So building a base in the Lava Zones is a tricky proposition?
Lonnehart
Guam Join Date: 2016-06-20 Member: 218816Members
So I'm watching IGP (Indie Game Promoter)'s latest Subnautica video...
Now I'm guessing we can't build a base down there without being fried to death? I know that the PRAWN suit is supposed to eventually protect you down there, and I thought a base would fulfill the same function. According to the video apparently not... it's just too hot down there?
Now I'm guessing we can't build a base down there without being fried to death? I know that the PRAWN suit is supposed to eventually protect you down there, and I thought a base would fulfill the same function. According to the video apparently not... it's just too hot down there?
Comments
This hasn't been fixed yet I tested it and I still burn inside of my stuff
I'll believe that once I hear that Stable Mode is fixed (if I remember right, IGP is in Experimental Mode).
Meaning that if the water outside your seabase is 70C, then the air inside your seabase is going to be 70C as well. For all their advanced technology we still seem to lack basic air conditioning.
I'm gratified every time I see a demonstration of how ungodly awful it is to try to get the Cyclops down into the ILZ or even the Lost River - it's all but impossible. Too many YouTubers just cut to the end of the trip. The Devs need to hear how difficult that is and both fix the Cyclops lights so they aren't worthless and add a sonar upgrade like the Seamoth has. It's not like the Cyclops doesn't have 2 perfectly good, totally unused upgrade slots...
The devs know quite well how aweful it is and wish to make it difficult navigating down to the lava zone.

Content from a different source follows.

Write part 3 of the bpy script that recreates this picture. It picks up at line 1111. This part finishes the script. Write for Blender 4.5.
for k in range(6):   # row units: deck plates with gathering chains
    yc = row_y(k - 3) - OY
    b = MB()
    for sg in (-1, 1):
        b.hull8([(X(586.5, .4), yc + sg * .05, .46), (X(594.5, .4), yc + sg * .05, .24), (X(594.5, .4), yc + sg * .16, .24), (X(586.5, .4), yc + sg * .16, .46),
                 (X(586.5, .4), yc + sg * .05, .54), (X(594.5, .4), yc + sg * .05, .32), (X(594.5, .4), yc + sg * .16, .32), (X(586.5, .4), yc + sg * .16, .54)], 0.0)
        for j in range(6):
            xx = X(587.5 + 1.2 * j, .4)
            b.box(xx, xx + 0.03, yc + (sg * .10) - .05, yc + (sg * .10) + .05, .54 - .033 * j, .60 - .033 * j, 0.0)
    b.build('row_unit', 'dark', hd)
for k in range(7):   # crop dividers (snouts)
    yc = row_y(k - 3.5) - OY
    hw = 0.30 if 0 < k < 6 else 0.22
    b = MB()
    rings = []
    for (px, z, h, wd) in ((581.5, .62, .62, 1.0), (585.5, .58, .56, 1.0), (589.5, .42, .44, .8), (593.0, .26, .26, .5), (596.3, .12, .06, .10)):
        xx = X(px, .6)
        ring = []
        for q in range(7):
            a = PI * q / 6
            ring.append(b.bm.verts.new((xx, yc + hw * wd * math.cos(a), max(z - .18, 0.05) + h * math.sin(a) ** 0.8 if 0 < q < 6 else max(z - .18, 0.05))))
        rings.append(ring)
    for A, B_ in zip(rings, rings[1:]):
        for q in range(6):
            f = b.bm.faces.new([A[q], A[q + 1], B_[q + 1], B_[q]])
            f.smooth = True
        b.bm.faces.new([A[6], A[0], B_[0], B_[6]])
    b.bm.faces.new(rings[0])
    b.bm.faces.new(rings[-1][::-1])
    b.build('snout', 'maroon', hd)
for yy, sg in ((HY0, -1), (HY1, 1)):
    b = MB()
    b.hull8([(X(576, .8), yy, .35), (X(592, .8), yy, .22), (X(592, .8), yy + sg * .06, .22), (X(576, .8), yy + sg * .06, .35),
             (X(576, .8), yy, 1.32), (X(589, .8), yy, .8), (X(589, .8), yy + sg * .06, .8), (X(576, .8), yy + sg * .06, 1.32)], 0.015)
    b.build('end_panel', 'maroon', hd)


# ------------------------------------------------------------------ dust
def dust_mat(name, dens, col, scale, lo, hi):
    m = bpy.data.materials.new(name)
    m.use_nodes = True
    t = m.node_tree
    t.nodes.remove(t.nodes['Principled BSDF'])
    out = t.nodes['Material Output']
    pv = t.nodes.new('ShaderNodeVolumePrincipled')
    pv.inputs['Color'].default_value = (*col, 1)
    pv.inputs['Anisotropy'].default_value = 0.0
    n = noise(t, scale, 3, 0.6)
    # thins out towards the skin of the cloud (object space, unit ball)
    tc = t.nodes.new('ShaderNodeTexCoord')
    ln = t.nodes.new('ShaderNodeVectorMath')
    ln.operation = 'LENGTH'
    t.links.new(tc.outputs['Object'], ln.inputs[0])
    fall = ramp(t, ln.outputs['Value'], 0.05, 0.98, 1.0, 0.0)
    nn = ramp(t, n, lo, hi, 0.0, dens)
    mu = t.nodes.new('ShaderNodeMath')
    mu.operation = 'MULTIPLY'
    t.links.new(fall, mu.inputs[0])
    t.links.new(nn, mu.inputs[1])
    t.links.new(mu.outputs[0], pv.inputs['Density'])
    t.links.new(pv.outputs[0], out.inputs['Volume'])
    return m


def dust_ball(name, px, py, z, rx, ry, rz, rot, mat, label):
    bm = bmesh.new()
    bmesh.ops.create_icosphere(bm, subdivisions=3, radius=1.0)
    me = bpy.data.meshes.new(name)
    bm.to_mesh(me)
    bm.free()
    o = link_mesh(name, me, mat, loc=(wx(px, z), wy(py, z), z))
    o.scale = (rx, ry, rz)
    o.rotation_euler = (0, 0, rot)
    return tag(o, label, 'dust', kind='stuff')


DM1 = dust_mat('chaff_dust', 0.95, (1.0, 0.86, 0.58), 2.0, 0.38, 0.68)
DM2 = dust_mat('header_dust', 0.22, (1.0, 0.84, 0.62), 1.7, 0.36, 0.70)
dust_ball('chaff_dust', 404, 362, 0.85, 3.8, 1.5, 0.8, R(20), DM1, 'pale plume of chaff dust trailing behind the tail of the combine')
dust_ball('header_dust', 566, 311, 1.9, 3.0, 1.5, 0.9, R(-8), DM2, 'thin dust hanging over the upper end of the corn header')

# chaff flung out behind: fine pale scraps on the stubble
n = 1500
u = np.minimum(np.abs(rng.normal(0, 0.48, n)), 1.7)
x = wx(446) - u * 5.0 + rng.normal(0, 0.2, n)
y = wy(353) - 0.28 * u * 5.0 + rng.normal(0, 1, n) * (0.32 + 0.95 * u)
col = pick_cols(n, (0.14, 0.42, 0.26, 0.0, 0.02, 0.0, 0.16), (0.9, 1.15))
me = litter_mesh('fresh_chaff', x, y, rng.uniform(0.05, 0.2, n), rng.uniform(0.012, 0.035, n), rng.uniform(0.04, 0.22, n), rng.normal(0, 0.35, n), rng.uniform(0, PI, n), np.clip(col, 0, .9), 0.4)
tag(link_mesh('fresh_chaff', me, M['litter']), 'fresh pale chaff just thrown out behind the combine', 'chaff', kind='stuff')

It would be easy for them to give the Cyclops a clear vision and navigation like the Seamoth (maybe a bit more with lazy or physical simmy controls), but then you'd have no problems driving down there.
@DagothUr
Exactly how difficult is it to implement an interior check function to implement internal temperature for an air conditioned system like a vehicle or base would offer? A minute for raw functionality, so how twisted has the engine gotten, that it's almost impossible to implement those interior/exterior checks? I mean it's not like a clipping problem with water or fish inside. They just need an extra shielded heat value, depending on the absorption value of the base or vehicle that derives from the rendered heat from the engine. And a simple inside check.
It becomes most obvious if you build a base that touches the ocean surface, as you can see the water level of that surface floating around inside your base. It's pretty funny watching waist-high ocean waves inside an observation dome.
In conclusion, the temperature problem is just one facet of a much larger problem. Namely, the slip-shod way they try to pretend that seabase interiors are in any way separated from the ocean. Outside and inside are really just the same thing with different lighting. Only the player-state flags change.
It should be easy from a programming standpoint. We have an external engine rendered heat (ext heat), that depends on the heat source and the players distance from the heat source, ignoring any inside/outside situations. Then, we set up an internal heat value (int heat), that is using a simple absorption formula (ext heat - air condition heat lowering = int heat). So using the already existing player checks for being inside a base/vehicle, we can look at the tech that's available for the inside and subtract to get the int heat. A base with std air conditioning might lower the heat by 30, the Seamoth maybe by only 20, the Prawn by 30, the Cyclops by 30. For the damage threshold or heat damage function, it has to read from the int heat value. Outside the int heat is the same as the ext heat, but the function must read the int heat. The reinforced diving suit allows another absorption, but still based on the int heat, as it can be worn inside and outside.
That system makes sense and is easy to implement (unless of course the devs already hardwired the code to ext heat and now would have to check their whole source for changes).
You may also notice that, again because there is no real inside/outside mechanic, your audio doesn't change when indoors either. So let's say you are outside near a volcanic vent and it roars at, say, 100db. Then you build a seabase in that area and go "inside" the base and stand in that exact spot as before. You will still hear the vent at the same 100db. Your seabase walls do not reduce the volume any more than they reduce the temperature.
Again, this saddens me because it seems like something buried deep within the game code and the effort of fixing it suggests that a fix isn't going to happen - ever. It's the kind of thing you either have on the to-do list from the start or just ignore forever & hope no one notices.